▸ Short problem
Repeat the whole of the data, keeping every detail the same.

▸ Source excerpt

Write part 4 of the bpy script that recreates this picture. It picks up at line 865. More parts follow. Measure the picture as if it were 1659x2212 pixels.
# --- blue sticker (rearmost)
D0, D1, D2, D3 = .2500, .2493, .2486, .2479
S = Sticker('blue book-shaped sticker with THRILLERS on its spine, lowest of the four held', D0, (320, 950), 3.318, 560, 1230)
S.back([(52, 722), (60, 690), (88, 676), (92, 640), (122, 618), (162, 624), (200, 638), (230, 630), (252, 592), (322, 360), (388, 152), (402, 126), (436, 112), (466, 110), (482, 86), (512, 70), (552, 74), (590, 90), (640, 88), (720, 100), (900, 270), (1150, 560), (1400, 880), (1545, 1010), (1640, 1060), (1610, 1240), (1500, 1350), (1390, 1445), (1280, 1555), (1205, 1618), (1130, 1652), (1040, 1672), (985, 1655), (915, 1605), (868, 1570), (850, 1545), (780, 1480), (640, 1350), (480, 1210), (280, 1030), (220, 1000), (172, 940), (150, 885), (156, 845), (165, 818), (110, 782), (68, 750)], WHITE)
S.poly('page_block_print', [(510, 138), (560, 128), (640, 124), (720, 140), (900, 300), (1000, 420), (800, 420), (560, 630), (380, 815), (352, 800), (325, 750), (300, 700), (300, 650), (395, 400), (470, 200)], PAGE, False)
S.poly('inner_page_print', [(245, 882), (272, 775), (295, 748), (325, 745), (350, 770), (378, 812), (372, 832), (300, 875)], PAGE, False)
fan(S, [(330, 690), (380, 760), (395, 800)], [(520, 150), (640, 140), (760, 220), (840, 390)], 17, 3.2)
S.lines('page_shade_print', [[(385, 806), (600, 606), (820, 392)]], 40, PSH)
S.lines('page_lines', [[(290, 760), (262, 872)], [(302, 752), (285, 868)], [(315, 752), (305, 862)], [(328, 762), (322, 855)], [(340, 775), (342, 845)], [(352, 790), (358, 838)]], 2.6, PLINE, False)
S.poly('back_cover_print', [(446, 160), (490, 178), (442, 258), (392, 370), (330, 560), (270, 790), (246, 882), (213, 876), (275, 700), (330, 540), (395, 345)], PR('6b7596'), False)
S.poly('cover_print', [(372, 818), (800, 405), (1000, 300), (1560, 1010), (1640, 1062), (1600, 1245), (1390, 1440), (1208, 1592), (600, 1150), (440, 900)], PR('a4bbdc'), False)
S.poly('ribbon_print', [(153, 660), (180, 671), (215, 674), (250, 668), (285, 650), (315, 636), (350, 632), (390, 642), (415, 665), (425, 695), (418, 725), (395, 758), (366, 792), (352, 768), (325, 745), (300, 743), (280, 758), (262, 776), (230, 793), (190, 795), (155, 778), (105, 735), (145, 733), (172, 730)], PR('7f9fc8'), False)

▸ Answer
Write part 4 of the bpy script that recreates this picture. It picks up at line 865. More parts follow. Measure the picture as if it were 1659x2212 pixels.
# --- blue sticker (rearmost)
D0, D1, D2, D3 = .2500, .2493, .2486, .2479
S = Sticker('blue book-shaped sticker with THRILLERS on its spine, lowest of the four held', D0, (320, 950), 3.318, 560, 1230)
S.back([(52, 722), (60, 690), (88, 676), (92, 640), (122, 618), (162, 624), (200, 638), (230, 630), (252, 592), (322, 360), (388, 152), (402, 126), (436, 112), (466, 110), (482, 86), (512, 70), (552, 74), (590, 90), (640, 88), (720, 100), (900, 270), (1150, 560), (1400, 880), (1545, 1010), (1640, 1060), (1610, 1240), (1500, 1350), (1390, 1445), (1280, 1555), (1205, 1618), (1130, 1652), (1040, 1672), (985, 1655), (915, 1605), (868, 1570), (850, 1545), (780, 1480), (640, 1350), (480, 1210), (280, 1030), (220, 1000), (172, 940), (150, 885), (156, 845), (165, 818), (110, 782), (68, 750)], WHITE)
S.poly('page_block_print', [(510, 138), (560, 128), (640, 124), (720, 140), (900, 300), (1000, 420), (800, 420), (560, 630), (380, 815), (352, 800), (325, 750), (300, 700), (300, 650), (395, 400), (470, 200)], PAGE, False)
S.poly('inner_page_print', [(245, 882), (272, 775), (295, 748), (325, 745), (350, 770), (378, 812), (372, 832), (300, 875)], PAGE, False)
fan(S, [(330, 690), (380, 760), (395, 800)], [(520, 150), (640, 140), (760, 220), (840, 390)], 17, 3.2)
S.lines('page_shade_print', [[(385, 806), (600, 606), (820, 392)]], 40, PSH)
S.lines('page_lines', [[(290, 760), (262, 872)], [(302, 752), (285, 868)], [(315, 752), (305, 862)], [(328, 762), (322, 855)], [(340, 775), (342, 845)], [(352, 790), (358, 838)]], 2.6, PLINE, False)
S.poly('back_cover_print', [(446, 160), (490, 178), (442, 258), (392, 370), (330, 560), (270, 790), (246, 882), (213, 876), (275, 700), (330, 540), (395, 345)], PR('6b7596'), False)
S.poly('cover_print', [(372, 818), (800, 405), (1000, 300), (1560, 1010), (1640, 1062), (1600, 1245), (1390, 1440), (1208, 1592), (600, 1150), (440, 900)], PR('a4bbdc'), False)
S.poly('ribbon_print', [(153, 660), (180, 671), (215, 674), (250, 668), (285, 650), (315, 636), (350, 632), (390, 642), (415, 665), (425, 695), (418, 725), (395, 758), (366, 792), (352, 768), (325, 745), (300, 743), (280, 758), (262, 776), (230, 793), (190, 795), (155, 778), (105, 735), (145, 733), (172, 730)], PR('7f9fc8'), False)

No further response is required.